#### Dataset content

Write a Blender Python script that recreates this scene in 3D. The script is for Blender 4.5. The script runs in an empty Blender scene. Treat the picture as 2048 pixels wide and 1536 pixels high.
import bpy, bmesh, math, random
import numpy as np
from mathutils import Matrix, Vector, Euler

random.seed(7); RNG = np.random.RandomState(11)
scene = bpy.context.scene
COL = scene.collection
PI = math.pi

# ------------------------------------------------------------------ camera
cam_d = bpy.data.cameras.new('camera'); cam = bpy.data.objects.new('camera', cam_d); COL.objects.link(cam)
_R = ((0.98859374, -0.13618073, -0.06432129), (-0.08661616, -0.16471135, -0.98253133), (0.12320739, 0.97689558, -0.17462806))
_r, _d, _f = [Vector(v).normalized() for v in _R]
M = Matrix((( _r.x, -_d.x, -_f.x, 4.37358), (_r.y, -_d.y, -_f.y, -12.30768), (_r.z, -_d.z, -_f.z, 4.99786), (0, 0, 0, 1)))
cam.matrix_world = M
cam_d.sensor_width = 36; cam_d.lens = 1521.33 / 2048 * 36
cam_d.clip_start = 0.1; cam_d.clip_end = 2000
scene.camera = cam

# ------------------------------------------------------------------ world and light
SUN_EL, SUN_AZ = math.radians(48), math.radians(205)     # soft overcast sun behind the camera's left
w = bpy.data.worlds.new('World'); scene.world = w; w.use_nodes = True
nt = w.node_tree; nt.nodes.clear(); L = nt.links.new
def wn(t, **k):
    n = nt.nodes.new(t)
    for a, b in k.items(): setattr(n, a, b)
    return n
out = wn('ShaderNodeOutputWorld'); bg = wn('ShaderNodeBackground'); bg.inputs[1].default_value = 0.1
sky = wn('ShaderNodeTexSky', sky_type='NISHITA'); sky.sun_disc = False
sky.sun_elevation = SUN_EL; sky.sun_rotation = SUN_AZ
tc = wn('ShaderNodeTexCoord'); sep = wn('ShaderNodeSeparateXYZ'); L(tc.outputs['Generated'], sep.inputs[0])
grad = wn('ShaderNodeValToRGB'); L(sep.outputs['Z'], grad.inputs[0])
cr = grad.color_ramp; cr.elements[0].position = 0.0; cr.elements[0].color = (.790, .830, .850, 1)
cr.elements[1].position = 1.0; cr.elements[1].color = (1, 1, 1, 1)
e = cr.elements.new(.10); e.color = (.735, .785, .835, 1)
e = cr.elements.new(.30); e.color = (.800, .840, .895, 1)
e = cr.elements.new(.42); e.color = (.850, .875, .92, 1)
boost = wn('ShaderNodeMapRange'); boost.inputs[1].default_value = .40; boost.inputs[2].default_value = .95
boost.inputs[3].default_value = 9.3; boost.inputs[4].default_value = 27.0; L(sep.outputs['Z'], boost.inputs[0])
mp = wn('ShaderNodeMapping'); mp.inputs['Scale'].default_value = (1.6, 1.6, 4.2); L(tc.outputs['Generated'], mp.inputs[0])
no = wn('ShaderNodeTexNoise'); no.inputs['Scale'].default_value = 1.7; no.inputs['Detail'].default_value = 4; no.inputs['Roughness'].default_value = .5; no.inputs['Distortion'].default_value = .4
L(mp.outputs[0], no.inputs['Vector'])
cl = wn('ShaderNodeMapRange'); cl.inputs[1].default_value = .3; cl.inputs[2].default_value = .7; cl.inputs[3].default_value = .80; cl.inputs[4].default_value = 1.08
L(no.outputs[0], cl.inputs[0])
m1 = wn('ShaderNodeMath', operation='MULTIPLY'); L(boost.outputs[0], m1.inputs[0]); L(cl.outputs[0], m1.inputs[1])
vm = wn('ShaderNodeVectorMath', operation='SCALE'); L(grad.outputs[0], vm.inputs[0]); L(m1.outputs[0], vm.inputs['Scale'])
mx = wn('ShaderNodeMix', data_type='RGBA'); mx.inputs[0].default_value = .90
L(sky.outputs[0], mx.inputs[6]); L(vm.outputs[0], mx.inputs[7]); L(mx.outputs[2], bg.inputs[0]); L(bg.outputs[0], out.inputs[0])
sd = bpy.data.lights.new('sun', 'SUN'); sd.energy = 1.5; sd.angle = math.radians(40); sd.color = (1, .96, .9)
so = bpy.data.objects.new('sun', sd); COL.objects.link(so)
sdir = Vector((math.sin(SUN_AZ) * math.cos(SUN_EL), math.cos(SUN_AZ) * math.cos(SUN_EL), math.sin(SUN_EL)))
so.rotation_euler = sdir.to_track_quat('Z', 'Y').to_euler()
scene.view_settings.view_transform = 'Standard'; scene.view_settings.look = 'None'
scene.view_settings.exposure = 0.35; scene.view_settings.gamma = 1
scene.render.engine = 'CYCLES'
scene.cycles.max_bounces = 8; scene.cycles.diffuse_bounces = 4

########

Exercise task
Word for word, quote the lines of the material from the first line through the line with "scene.camera = cam", both ends included.

Complete response
Write a Blender Python script that recreates this scene in 3D. The script is for Blender 4.5. The script runs in an empty Blender scene. Treat the picture as 2048 pixels wide and 1536 pixels high.
import bpy, bmesh, math, random
import numpy as np
from mathutils import Matrix, Vector, Euler

random.seed(7); RNG = np.random.RandomState(11)
scene = bpy.context.scene
COL = scene.collection
PI = math.pi

# ------------------------------------------------------------------ camera
cam_d = bpy.data.cameras.new('camera'); cam = bpy.data.objects.new('camera', cam_d); COL.objects.link(cam)
_R = ((0.98859374, -0.13618073, -0.06432129), (-0.08661616, -0.16471135, -0.98253133), (0.12320739, 0.97689558, -0.17462806))
_r, _d, _f = [Vector(v).normalized() for v in _R]
M = Matrix((( _r.x, -_d.x, -_f.x, 4.37358), (_r.y, -_d.y, -_f.y, -12.30768), (_r.z, -_d.z, -_f.z, 4.99786), (0, 0, 0, 1)))
cam.matrix_world = M
cam_d.sensor_width = 36; cam_d.lens = 1521.33 / 2048 * 36
cam_d.clip_start = 0.1; cam_d.clip_end = 2000
scene.camera = cam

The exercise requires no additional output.